Selain itu, Presiden Bundesbank Joachim Nagel mengatakan pada akhir pekan lalu bahwa ECB mungkin berada dalam posisi untuk menurunkan suku bunga sebelum reses musim panas, mungkin pada bulan Juni, karena inflasi sedang menuju kembali ke target bank sebesar 2 persen.

"Eropa akan melakukan pengujian inflasi minggu ini dengan data harga konsumen yang dikeluarkan dari Perancis, Italia, Belgia dan Spanyol, menjelang laporan CPI zona euro secara keseluruhan minggu depan," ucapnya.

Ekonomi Indonesia Tetap Kuat

Ibrahim menambahkan pasar merespon positif terhadap prospek perekonomian Indonesia diperkirakan tetap kuat sejalan dengan peringkat kredit atau Sovereign Credit Rating Indonesia yang dipertahankan pada BBB+ dengan outlook stabil oleh Lembaga Pemeringkat Japan Credit Rating Agency, Ltd. (JCR).

"Keputusan ini mempertimbangkan prospek pertumbuhan ekonomi yang kuat dan utang pemerintah yang terkendali," ungkapnya.

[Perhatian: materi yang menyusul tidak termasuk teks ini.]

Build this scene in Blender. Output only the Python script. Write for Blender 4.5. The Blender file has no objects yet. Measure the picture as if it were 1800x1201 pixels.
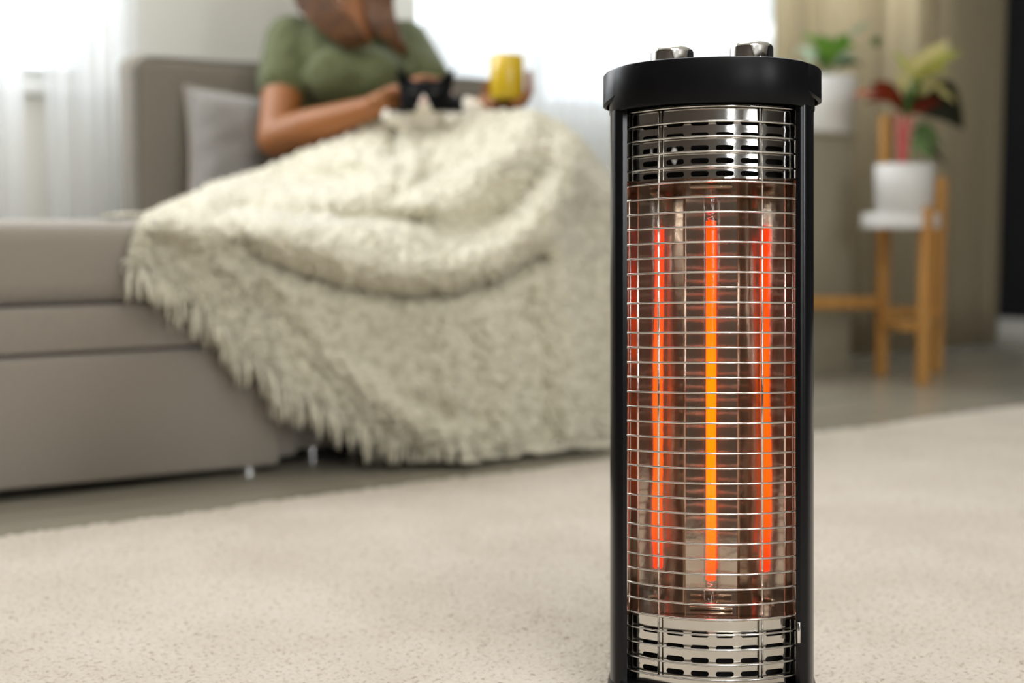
import bpy, bmesh, math, random
import numpy as np
from mathutils import Vector, Matrix, noise
random.seed(7); rng = np.random.default_rng(7)
sc = bpy.context.scene
C = sc.collection

# ------------------------------------------------------------------ camera
CAMZ = 0.46
YAW = math.radians(36.3); PITCH = math.radians(4.8); FPX = 2500.0
camd = bpy.data.cameras.new('camera'); cam = bpy.data.objects.new('camera', camd); C.objects.link(cam)
cam.location = (0, 0, CAMZ)
cam.rotation_euler = (math.pi/2 - PITCH, 0, -YAW)
camd.sensor_width = 36; camd.lens = 50.0; camd.clip_start = 0.02; camd.clip_end = 60
camd.dof.use_dof = True; camd.dof.focus_distance = 1.285; camd.dof.aperture_fstop = 2.9; camd.dof.aperture_blades = 0
sc.camera = cam
# ------------------------------------------------------------------ light / colour
sc.view_settings.view_transform = 'Standard'; sc.view_settings.look = 'None'
sc.view_settings.exposure = 0.0; sc.view_settings.gamma = 1.0; sc.view_settings.use_curve_mapping = False
w = bpy.data.worlds.new('daylight'); sc.world = w; w.use_nodes = True
bg = w.node_tree.nodes['Background']; bg.inputs[0].default_value = (0.97, 0.985, 1.0, 1); bg.inputs[1].default_value = 3.2
sc.cycles.use_denoising = True
sc.cycles.max_bounces = 10; sc.cycles.transparent_max_bounces = 16
sc.cycles.sample_clamp_indirect = 6.0
sc.cycles.caustics_reflective = False; sc.cycles.caustics_refractive = False

def area(name, loc, target, sx, sy, power, col):
    l = bpy.data.lights.new(name, 'AREA'); l.shape = 'RECTANGLE'; l.size = sx; l.size_y = sy
    l.energy = power; l.color = col
    o = bpy.data.objects.new(name, l); C.objects.link(o); o.location = loc
    o.rotation_euler = (Vector(target) - Vector(loc)).to_track_quat('-Z', 'Y').to_euler()
    return o
# added, unseen fill lamps; left and back ones strengthen the windows' daylight
area('rear_fill_light', (0.1, -0.9, 2.56), (0.1, -0.9, 0), 1.5, 1.5, 48, (1.0, 0.97, 0.93))  # made-up overhead fill for the sofa and blanket fronts
area('front_right_fill_light', (1.15, -3.12, 1.45), (1.6, 2.4, 0.3), 0.5, 1.5, 48, (0.96, 0.98, 1.0))  # added frontal fill; the front wall has no window
area('overhead_fill_light', (1.1, 1.75, 2.56), (1.1, 1.75, 0), 1.6, 1.6, 12, (1.0, 0.96, 0.90))  # made-up fill from above, no ceiling fixture
area('front_left_fill_light', (-0.62, -3.12, 1.45), (1.2, 1.6, 0.4), 0.55, 1.5, 34, (0.94, 0.97, 1.0))  # added fill without a window, placed to streak the upper vent plate
area('left_window_light', (0.45, 3.30, 1.65), (0.5, 1.6, 0.3), 1.3, 1.4, 46, (0.97, 0.98, 1.0))
area('back_window_light', (2.75, 3.28, 1.75), (2.0, 0.5, 0.2), 2.5, 1.5, 30, (0.95, 0.98, 1.0))

# camera basis, used to place things at their real distance along a sight line
R = Vector((math.cos(YAW), -math.sin(YAW), 0))
Fh = Vector((math.sin(YAW), math.cos(YAW), 0))
F = Fh*math.cos(PITCH) + Vector((0, 0, -math.sin(PITCH)))
U = Vector((0, 0, math.cos(PITCH))) + Fh*math.sin(PITCH)
CP = Vector((0, 0, CAMZ))
def ray(px, py): return F + R*((px-900)/FPX) + U*((600.5-py)/FPX)
def W(px, py, d): return CP + ray(px, py)*d
def Wv(px, py, v): r = ray(px, py); return CP + r*(v/r.y)
def Wz(px, py, z): r = ray(px, py); return CP + r*((z-CAMZ)/r.z)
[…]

JCR juga memperkirakan bahwa utang pemerintah akan menurun secara gradual sejalan dengan membaiknya pertumbuhan ekonomi dan defisit fiskal pemerintah. Dengan afirmasi rating Indonesia tersebut.

"Pemangku kepentingan internasional tetap memiliki keyakinan yang kuat atas terjaganya stabilitas makroekonomi dan sistem keuangan Indonesia. Hal ini didukung oleh kredibilitas kebijakan serta sinergi bauran kebijakan yang kuat antara Bank Indonesia dan Pemerintah," sambungnya.

Ke depan, BI akan terus mencermati perkembangan ekonomi dan keuangan global dan domestik, serta merumuskan dan melaksanakan langkah-langkah yang diperlukan untuk memastikan stabilitas makroekonomi dan sistem keuangan tetap terjaga.

Adapun, JCR memperkirakan pertumbuhan ekonomi Indonesia pada 2024 mencapai 5 persen, didukung oleh konsumsi swasta dan investasi.

"Implementasi UU Cipta Kerja dinilai mampu meningkatkan penanaman modal asing (PMA) antara lain untuk pembangunan infrastruktur dan Ibu Kota Nusantara," tambahnya.

Dari sisi fiskal, kredibilitas kebijakan fiskal diperkirakan terjaga, tecermin pada defisit fiskal yang kembali berada di bawah 3 persen dari PDB pada 2022 yang oleh implementasi reformasi perpajakan dan realokasi belanja pemerintah.

Pada 2023, defisit fiskal kembali tercatat turun menjadi 1,66 persen dan akan tetap dipertahankan di bawah 3 persen untuk 2024.